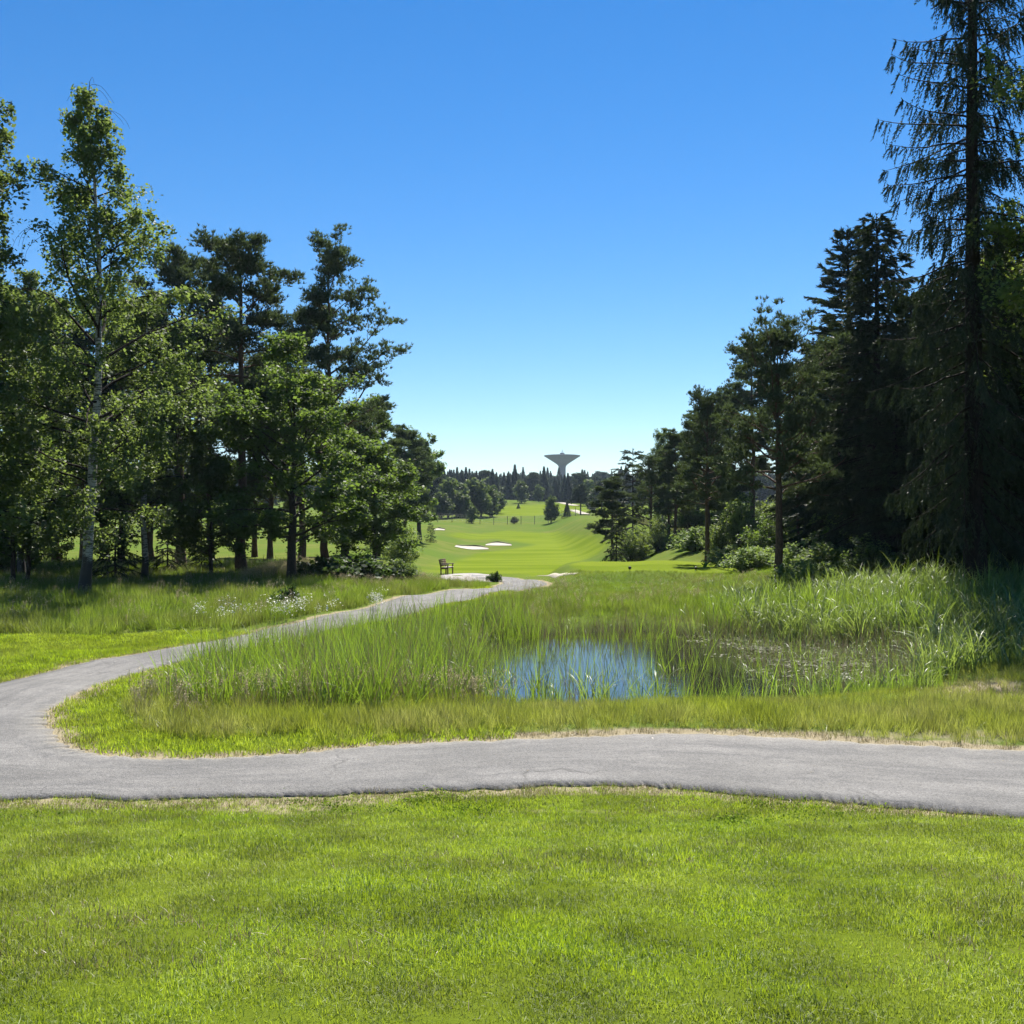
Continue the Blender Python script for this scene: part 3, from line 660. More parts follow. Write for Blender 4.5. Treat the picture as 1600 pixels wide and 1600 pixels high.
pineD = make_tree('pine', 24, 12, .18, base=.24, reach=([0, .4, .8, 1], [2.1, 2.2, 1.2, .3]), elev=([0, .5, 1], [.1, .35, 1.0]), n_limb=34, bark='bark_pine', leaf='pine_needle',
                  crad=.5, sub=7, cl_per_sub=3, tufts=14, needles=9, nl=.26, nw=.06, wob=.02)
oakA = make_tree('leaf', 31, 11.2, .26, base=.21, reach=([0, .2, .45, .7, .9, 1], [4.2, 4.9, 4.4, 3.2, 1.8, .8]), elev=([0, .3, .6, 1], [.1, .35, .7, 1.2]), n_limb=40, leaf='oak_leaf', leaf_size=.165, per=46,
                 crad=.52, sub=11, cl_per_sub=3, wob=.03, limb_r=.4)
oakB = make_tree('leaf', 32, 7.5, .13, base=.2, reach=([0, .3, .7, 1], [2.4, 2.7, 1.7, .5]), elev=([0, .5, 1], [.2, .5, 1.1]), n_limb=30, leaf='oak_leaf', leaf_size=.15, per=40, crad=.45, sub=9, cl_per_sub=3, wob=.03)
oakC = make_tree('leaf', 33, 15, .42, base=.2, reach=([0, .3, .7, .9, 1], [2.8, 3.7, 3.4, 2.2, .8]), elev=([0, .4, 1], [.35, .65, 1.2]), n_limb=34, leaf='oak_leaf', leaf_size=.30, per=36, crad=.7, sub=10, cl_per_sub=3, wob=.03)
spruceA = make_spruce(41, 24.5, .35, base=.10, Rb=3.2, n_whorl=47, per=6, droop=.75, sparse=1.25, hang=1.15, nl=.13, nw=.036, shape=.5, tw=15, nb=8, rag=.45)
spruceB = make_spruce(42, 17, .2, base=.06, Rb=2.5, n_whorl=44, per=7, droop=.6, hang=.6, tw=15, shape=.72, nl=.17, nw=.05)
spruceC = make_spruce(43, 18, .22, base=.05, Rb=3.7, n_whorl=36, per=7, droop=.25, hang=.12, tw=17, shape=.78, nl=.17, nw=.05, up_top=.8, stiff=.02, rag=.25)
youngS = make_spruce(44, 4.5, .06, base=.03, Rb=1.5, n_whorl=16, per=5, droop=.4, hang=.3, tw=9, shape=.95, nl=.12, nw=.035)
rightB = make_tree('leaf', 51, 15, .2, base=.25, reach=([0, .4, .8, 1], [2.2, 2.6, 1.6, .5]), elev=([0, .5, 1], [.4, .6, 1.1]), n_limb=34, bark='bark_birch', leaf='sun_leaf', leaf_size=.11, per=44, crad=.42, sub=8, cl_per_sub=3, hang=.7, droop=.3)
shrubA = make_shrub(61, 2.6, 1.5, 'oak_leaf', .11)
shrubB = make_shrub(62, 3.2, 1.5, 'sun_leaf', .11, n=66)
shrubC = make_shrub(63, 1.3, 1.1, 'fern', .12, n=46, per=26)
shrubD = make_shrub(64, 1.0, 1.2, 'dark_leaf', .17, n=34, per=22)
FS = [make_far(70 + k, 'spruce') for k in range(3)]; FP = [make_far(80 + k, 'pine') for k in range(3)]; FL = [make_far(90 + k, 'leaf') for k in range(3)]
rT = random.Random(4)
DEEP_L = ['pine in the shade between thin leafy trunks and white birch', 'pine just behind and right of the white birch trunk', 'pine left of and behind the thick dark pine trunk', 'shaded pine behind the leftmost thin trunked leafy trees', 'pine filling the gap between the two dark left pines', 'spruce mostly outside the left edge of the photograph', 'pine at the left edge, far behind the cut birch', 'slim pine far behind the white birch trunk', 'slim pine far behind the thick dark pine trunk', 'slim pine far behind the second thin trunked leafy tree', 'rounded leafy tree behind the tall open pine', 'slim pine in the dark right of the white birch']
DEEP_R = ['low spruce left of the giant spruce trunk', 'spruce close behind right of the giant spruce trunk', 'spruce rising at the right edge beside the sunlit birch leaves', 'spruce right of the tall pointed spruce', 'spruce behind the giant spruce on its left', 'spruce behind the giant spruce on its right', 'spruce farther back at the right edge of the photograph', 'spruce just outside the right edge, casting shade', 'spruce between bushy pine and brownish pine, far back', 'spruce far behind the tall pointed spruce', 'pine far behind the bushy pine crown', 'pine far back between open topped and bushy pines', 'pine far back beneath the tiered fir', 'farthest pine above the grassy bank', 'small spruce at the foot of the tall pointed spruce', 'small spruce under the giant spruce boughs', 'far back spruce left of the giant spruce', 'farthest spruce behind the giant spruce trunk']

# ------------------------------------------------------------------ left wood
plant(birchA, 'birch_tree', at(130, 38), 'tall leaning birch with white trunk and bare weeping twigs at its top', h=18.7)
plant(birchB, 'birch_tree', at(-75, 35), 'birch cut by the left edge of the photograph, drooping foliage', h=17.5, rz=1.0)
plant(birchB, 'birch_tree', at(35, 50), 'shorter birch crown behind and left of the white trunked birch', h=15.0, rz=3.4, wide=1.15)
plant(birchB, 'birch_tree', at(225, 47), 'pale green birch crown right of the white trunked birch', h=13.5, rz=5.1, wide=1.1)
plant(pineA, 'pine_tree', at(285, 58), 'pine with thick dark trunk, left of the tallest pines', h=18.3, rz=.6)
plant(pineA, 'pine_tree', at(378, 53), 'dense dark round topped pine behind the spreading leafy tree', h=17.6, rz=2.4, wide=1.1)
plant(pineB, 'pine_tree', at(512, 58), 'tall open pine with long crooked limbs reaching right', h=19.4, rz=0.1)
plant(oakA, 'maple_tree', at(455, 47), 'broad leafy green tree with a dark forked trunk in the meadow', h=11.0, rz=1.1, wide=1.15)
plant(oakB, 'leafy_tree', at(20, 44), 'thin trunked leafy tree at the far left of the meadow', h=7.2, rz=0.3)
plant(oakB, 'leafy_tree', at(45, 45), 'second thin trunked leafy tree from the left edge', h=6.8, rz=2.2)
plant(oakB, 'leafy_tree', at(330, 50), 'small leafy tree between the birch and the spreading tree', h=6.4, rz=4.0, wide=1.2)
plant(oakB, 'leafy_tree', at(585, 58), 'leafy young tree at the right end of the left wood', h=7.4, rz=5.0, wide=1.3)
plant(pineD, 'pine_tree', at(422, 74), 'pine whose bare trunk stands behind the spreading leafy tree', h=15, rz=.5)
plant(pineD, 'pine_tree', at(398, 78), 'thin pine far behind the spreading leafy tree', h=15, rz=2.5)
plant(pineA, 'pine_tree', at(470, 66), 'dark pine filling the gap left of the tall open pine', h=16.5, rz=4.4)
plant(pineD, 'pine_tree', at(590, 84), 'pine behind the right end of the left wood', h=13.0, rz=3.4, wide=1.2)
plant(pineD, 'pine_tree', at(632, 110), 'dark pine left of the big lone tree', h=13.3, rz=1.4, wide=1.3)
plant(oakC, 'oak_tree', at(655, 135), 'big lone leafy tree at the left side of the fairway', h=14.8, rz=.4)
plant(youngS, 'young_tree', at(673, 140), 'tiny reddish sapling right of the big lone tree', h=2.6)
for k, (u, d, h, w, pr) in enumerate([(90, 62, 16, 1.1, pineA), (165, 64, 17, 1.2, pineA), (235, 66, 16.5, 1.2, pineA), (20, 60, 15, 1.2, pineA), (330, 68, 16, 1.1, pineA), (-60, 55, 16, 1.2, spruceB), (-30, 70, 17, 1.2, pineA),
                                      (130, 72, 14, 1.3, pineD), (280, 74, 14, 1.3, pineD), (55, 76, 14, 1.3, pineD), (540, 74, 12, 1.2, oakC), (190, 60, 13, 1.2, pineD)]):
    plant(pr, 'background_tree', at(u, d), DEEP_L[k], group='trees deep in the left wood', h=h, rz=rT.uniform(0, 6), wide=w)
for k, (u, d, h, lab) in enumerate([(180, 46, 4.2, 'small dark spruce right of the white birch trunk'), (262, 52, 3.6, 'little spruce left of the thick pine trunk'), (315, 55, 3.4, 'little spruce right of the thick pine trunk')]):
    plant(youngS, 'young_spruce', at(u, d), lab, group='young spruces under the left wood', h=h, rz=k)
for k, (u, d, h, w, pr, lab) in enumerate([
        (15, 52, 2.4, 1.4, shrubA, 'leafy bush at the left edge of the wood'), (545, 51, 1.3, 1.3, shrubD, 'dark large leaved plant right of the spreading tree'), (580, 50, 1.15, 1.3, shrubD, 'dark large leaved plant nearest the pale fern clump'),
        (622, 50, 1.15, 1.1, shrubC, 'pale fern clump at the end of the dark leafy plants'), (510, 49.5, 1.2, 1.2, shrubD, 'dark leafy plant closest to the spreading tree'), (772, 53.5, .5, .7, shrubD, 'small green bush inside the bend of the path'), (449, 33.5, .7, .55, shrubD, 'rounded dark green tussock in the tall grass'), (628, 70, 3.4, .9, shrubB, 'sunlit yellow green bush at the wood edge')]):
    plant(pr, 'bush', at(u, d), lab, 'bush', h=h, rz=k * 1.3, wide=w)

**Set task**
Locate the string "from" in the listing above and copy every line where it occurs.

**Result of the task**
Continue the Blender Python script for this scene: part 3, from line 660. More parts follow. Write for Blender 4.5. Treat the picture as 1600 pixels wide and 1600 pixels high.
plant(oakB, 'leafy_tree', at(45, 45), 'second thin trunked leafy tree from the left edge', h=6.8, rz=2.2)